Dalla saga familiare all’esame di realtà
Per decenni, l’Italia ha regalato passaporti come bomboniere di matrimonio: bastava un parente emigrato e un certificato di battesimo, e oplà, eri italiano.
Anche se non parlavi una parola della lingua, pensavi che “Montalbano” fosse un piatto tipico e credevi che il Colosseo fosse a Napoli. Ma ora, basta.
La linea dura del governo è chiara: il sangue italiano scade.
Dopo due generazioni si coagula.
E chi non ha avuto la prontezza di reclamare la cittadinanza entro il 27 marzo 2025 dovrà accontentarsi del bisnonno nei racconti di famiglia, non sul passaporto.
Italianità a gettoni: ogni 25 anni tocca dimostrare che esisti
Come se non bastasse, arriva anche il bollino “utente attivo”: per conservare la cittadinanza serve rinnovare i documenti, votare, pagare tasse.

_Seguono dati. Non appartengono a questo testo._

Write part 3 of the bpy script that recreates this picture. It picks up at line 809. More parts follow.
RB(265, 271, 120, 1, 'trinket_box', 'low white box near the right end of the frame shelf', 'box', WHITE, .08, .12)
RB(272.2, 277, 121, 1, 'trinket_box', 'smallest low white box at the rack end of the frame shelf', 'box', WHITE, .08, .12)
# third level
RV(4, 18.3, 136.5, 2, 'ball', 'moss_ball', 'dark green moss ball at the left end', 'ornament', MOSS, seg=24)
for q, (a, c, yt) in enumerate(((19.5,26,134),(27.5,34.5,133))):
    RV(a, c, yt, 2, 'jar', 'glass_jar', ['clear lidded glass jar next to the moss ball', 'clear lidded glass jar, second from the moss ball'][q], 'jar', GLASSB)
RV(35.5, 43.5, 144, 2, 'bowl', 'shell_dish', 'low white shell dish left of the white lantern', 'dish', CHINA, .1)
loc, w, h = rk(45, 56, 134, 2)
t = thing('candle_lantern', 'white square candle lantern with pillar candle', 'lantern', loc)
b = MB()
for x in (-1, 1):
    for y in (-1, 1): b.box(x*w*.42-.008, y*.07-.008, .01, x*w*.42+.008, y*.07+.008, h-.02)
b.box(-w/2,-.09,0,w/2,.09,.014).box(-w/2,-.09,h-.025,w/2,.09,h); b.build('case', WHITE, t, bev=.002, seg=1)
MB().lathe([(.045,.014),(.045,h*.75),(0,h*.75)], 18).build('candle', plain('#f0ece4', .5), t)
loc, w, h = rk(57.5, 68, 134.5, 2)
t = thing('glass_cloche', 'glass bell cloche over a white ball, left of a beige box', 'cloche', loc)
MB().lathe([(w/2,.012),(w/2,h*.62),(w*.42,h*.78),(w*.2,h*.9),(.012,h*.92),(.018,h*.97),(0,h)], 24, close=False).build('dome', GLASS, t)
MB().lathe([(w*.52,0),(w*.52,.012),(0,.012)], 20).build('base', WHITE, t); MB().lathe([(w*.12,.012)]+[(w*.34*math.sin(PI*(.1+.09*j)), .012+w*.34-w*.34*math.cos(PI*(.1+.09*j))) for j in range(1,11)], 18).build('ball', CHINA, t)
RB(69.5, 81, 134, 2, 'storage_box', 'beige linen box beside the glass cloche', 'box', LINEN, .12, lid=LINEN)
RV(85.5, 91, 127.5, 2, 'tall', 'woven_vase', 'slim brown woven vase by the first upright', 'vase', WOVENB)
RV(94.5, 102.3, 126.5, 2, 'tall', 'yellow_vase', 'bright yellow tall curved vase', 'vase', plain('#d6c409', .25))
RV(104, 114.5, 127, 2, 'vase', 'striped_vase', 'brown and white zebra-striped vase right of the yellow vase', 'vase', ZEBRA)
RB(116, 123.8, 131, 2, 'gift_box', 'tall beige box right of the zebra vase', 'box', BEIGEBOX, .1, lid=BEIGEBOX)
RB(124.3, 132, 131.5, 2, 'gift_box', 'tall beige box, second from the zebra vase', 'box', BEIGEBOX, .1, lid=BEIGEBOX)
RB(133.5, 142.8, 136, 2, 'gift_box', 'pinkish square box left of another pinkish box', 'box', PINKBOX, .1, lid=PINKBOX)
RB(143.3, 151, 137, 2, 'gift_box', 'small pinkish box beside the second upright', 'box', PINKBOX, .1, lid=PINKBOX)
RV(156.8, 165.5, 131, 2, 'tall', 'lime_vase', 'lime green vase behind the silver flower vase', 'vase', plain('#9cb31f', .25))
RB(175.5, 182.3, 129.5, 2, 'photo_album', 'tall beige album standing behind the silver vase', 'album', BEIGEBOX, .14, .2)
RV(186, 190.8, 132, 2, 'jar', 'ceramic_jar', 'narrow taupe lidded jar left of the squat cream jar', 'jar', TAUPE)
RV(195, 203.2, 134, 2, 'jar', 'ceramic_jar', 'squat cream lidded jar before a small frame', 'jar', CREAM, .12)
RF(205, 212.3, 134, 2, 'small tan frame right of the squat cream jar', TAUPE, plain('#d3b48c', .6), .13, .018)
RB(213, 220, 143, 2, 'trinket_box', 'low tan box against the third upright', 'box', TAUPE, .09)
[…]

Una specie di “se non usi la cittadinanza, la perdi”.
Un’idea quasi geniale, se non fosse che lo Stato italiano spesso riesce a perdersi da solo tra PEC non lette, uffici chiusi e pratiche smarrite nei meandri del nulla.
Chi ci guadagna? Chi ci perde?
Applausi dalle poltrone sovraniste, che da anni chiedevano un freno alla cittadinanza “usa e getta”, vista come una scorciatoia per entrare in Europa passando dalla finestra (magari con vista su Sanremo). Ma dall’altra parte si solleva il grido delle comunità italiane all’estero, che si sentono tradite come un amante mollato via WhatsApp: “Dopo tutto quello che abbiamo fatto per voi, ecco come ci ripagate?”
E non è finita.
Perché mentre chiudiamo le porte ai pronipoti dell’emigrazione, non le apriamo comunque ai figli dell’immigrazione.
Il referendum dell’8-9 giugno propone di ridurre da dieci a cinque gli anni di residenza per ottenere la cittadinanza.
Ma intanto migliaia di ragazzi nati e cresciuti in Italia restano stranieri in casa loro, spettatori di un Paese che li vuole solo quando fa comodo.
Moralino della favola (amara):
In Italia la cittadinanza non è più una questione di sangue, ma nemmeno di vita.
È diventata un cartellino da timbrare, un privilegio da meritare, un favore da negoziare.
Ma una cosa è certa: se sei italiano dentro, non bastano due generazioni a cancellarlo.
E se non lo sei mai stato, neanche dieci leggi ti renderanno davvero parte di questa tragicommedia nazionale.
Domanda finale (col veleno):
Tagliare il cordone ombelicale con gli italiani all’estero è un atto di maturità o solo l’ennesima dimostrazione che l’Italia sa rinnegare il suo passato, ma non costruire il suo futuro?